Minstens 60 miljoen euro voor een Braziliaan van dertig. Als Manchester United erin slaagt om de overgang van Casemiro (Real Madrid) af te ronden, gaat de uitgaventeller van de twintig Premier League-clubs deze zomer richting 1,7 miljard. Dat zou een record zijn.
Geld spreekt meer dan ooit. Vijf jaar geleden, in de zomer van 2017, gaven de twintig clubs in de Engelse topklasse 1,6 miljard euro uit. De zes topclubs (Man City, Man United, Chelsea, Arsenal, Liverpool en Tottenham) namen het leeuwendeel voor zich: 1,2 miljard of 75 procent van het totaal. Vandaag ligt die balans anders.
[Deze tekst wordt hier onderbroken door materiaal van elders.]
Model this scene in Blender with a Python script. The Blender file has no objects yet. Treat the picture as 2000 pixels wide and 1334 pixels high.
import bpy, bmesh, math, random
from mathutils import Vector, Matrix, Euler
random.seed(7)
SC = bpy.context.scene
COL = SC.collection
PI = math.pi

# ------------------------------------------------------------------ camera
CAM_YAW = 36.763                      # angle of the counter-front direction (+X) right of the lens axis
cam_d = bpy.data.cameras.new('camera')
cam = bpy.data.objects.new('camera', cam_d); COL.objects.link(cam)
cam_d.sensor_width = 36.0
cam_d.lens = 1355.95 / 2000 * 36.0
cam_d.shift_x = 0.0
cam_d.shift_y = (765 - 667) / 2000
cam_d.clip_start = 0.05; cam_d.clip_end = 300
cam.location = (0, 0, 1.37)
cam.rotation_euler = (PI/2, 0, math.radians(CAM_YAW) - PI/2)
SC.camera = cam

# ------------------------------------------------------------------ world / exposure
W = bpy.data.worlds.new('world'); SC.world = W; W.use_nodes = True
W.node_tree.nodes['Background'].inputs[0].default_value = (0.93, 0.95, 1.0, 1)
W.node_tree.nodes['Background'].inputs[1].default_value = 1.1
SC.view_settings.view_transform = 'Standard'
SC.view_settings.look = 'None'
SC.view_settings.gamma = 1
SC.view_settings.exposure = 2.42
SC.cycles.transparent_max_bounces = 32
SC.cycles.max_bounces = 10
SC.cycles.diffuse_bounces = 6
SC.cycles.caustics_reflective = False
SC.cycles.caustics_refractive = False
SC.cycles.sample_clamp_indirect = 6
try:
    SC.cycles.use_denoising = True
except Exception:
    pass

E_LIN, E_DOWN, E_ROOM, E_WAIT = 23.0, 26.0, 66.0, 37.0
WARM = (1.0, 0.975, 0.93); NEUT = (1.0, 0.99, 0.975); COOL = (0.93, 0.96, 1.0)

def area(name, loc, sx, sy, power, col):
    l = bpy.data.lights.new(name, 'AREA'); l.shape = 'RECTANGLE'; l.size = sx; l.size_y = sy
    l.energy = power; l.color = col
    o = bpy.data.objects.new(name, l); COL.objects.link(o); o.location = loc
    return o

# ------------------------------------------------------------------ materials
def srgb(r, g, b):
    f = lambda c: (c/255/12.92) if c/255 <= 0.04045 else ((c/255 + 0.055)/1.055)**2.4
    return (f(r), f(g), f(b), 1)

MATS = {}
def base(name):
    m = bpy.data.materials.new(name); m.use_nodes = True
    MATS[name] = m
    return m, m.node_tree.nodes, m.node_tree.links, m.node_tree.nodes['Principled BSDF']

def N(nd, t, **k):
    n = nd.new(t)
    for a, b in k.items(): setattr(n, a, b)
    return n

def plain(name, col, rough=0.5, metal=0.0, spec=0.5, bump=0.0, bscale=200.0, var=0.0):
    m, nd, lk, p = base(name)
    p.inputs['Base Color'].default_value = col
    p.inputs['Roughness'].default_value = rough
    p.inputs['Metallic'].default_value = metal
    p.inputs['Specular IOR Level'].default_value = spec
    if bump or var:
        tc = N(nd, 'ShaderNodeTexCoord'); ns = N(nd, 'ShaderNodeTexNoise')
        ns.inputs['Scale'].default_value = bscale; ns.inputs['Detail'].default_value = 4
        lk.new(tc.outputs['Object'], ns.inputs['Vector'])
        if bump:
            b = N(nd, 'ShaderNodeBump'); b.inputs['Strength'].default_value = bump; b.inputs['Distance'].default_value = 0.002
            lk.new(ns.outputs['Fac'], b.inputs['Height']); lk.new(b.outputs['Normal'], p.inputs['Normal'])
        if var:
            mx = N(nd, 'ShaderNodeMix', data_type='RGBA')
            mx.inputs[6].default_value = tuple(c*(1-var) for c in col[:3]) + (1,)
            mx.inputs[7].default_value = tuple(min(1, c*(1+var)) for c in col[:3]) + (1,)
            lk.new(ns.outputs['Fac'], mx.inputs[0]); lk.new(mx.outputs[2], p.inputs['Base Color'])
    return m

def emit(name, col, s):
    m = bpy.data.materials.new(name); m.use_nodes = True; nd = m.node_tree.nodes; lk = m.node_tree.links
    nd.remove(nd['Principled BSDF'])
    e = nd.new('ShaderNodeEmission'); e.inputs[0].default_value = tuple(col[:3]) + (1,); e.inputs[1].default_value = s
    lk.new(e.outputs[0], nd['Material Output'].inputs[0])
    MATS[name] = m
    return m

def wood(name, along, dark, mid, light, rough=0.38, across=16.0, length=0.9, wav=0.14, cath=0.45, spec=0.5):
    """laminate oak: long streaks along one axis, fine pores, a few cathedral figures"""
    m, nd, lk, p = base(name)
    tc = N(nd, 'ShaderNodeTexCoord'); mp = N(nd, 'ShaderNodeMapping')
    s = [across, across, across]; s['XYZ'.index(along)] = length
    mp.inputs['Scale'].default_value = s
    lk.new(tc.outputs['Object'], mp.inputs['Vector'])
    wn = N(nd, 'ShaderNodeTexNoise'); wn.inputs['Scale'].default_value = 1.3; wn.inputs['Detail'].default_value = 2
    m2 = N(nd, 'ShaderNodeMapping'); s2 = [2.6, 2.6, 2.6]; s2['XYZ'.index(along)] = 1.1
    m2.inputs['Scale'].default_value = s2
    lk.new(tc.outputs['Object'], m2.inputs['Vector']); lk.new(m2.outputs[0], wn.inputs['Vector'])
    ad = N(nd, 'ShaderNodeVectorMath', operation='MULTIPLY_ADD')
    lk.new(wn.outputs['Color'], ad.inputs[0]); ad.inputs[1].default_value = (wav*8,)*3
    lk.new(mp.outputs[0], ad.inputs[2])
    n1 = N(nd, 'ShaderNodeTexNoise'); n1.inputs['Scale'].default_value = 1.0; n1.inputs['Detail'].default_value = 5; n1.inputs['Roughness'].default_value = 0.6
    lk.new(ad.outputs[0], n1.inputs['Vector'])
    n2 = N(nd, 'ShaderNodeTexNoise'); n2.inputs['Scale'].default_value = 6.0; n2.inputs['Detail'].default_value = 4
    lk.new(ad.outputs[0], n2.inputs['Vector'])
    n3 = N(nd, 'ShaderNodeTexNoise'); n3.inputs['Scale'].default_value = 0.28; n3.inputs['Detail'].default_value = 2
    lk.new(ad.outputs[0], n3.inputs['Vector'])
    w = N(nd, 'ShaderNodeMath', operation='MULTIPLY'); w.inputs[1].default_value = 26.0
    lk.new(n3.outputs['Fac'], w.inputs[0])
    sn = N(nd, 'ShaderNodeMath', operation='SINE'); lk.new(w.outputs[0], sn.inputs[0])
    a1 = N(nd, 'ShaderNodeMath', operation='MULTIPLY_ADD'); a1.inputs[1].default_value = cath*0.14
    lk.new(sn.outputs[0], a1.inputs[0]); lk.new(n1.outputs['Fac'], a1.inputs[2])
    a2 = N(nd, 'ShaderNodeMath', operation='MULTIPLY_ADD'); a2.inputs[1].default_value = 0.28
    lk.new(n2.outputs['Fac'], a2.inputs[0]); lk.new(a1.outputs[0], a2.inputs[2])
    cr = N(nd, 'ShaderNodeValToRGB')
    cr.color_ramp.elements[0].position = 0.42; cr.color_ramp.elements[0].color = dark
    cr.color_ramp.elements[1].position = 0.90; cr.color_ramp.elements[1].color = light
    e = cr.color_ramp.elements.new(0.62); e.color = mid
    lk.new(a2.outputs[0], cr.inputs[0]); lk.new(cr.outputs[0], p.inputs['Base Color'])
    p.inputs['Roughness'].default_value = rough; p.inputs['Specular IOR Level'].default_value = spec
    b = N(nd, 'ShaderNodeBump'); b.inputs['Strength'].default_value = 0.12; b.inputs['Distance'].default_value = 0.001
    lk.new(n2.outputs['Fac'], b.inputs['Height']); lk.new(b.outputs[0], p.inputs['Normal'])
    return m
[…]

Man United is nog lang niet uit gewinkeld en Chelsea is ook na het vertrek van suikeroom Roman Abramovitsj een big spender. Toch zullen hun escapades de volgende dagen de verhoudingen niet fel meer doen kantelen. Gisterenmiddag stonden die op 40 procent uitgaven door de G6 en 60 procent door de rest. Of hoe naast Chelsea (185 miljoen), Arsenal (130 miljoen) en Man City (121 miljoen) nu ook promovendus Nottingham Forest (140 miljoen), West Ham (120 miljoen) en Wolverhampton (118 miljoen) in de top tien opduiken van clubs die centen laten rollen.
Tv-contract
Tijdens het epotijdperk sprak men van een wielrennen met twee versnellingen. In het voetbal rijdt de Engelse competitie ook steeds verder weg van de rest. Tot 2025 is het tv-contract er jaarlijks 3,8 miljard euro waard. De helft daarvan is afkomstig van de Britse rechterhouders (Sky, BT en Amazon), de andere helft komt van televisiezenders uit tachtig landen.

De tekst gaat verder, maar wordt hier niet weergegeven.